Start of Material to process

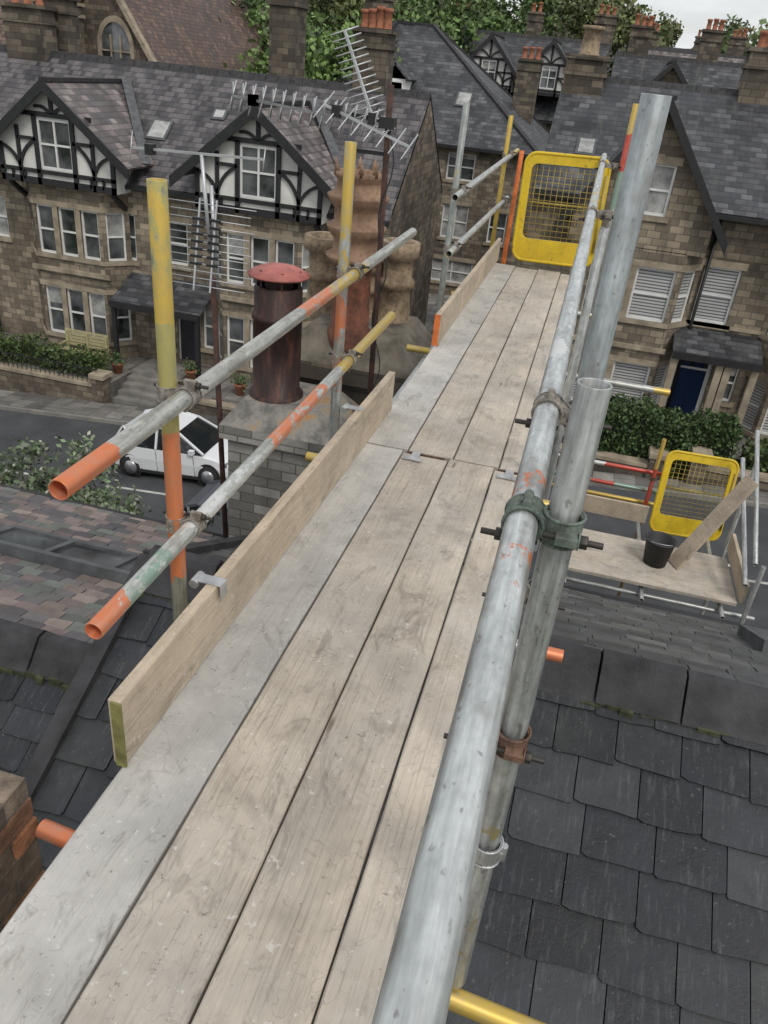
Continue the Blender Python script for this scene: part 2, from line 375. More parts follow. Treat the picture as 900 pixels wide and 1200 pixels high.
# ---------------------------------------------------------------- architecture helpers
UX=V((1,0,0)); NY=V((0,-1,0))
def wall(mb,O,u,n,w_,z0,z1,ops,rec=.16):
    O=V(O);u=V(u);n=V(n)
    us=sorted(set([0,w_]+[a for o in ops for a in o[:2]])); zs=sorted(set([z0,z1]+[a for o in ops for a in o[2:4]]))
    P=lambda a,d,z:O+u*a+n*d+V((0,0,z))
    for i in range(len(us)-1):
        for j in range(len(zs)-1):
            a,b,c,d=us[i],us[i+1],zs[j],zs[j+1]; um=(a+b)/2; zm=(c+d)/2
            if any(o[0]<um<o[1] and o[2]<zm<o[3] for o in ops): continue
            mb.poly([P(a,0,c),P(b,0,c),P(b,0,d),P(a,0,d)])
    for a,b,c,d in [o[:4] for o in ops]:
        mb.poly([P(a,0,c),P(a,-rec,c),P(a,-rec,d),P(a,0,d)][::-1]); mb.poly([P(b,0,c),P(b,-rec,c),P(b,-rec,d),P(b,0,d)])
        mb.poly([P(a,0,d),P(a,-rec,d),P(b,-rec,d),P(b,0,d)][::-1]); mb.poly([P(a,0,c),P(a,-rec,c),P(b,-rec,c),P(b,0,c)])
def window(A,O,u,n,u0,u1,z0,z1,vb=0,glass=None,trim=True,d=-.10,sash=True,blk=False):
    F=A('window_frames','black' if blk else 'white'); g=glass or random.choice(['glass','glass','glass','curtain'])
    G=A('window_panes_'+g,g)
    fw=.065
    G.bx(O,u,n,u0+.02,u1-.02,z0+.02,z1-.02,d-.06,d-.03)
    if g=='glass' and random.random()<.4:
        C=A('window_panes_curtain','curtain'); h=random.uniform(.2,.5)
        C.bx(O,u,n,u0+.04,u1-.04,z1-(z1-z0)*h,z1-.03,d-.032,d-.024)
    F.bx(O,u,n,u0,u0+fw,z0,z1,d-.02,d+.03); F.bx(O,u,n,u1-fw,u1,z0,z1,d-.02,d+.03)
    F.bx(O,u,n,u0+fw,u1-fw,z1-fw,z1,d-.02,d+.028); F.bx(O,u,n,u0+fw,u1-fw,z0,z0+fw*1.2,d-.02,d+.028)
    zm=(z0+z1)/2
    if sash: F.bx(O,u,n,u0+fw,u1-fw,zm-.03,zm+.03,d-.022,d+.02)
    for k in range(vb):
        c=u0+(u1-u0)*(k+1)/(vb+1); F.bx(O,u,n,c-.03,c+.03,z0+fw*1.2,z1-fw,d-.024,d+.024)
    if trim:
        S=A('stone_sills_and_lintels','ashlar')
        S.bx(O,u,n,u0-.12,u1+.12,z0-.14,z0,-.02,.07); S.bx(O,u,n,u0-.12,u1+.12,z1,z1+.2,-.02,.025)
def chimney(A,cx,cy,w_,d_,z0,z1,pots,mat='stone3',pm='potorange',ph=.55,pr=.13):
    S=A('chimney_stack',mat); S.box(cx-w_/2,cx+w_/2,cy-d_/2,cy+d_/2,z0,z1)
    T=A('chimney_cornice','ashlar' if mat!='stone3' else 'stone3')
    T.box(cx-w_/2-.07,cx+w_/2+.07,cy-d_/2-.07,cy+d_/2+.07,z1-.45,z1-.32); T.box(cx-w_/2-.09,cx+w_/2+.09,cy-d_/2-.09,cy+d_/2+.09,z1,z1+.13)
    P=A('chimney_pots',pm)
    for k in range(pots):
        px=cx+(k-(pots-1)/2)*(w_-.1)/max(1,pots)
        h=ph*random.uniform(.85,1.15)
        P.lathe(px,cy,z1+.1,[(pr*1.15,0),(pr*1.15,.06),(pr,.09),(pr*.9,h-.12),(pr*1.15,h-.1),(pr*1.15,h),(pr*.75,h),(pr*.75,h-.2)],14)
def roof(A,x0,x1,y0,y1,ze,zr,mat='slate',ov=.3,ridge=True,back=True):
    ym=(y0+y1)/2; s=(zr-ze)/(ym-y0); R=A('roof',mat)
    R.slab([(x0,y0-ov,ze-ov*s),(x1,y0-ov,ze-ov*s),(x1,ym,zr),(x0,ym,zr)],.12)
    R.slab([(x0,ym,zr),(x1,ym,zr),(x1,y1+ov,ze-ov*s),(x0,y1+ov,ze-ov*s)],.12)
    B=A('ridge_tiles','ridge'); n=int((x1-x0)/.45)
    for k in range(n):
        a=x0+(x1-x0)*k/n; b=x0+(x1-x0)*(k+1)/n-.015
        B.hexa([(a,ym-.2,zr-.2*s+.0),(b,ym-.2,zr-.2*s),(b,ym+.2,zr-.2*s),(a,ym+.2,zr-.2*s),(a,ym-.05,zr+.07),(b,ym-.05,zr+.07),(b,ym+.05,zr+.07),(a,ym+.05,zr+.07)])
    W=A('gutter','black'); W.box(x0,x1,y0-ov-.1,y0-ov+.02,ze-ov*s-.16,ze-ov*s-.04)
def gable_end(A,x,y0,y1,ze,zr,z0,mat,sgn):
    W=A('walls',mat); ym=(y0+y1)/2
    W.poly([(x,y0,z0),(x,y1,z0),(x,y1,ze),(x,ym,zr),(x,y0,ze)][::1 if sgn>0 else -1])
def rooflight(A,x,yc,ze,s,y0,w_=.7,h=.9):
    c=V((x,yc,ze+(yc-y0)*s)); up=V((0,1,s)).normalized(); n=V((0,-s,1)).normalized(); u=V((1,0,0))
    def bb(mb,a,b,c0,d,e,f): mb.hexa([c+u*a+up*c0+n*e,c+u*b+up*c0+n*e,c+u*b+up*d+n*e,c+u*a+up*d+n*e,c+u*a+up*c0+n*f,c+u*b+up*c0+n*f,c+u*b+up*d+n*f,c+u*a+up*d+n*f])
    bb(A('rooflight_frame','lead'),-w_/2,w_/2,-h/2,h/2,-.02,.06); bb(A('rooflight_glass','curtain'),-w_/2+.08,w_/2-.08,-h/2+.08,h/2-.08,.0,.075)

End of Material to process
Start of Material to process

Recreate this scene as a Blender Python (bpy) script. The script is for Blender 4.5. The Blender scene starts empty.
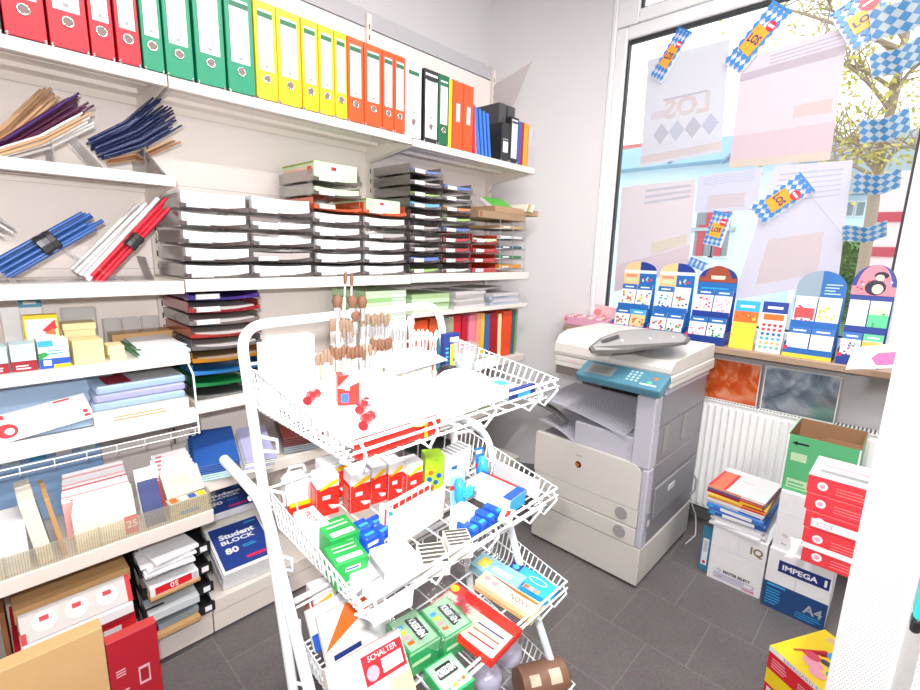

End of Material to process

§ **Short problem**
Find the lines containing "Blender" and pull them out.

§ **Answer to the task**
Continue the Blender Python script for this scene: part 2, from line 375. More parts follow. Treat the picture as 900 pixels wide and 1200 pixels high.
Recreate this scene as a Blender Python (bpy) script. The script is for Blender 4.5. The Blender scene starts empty.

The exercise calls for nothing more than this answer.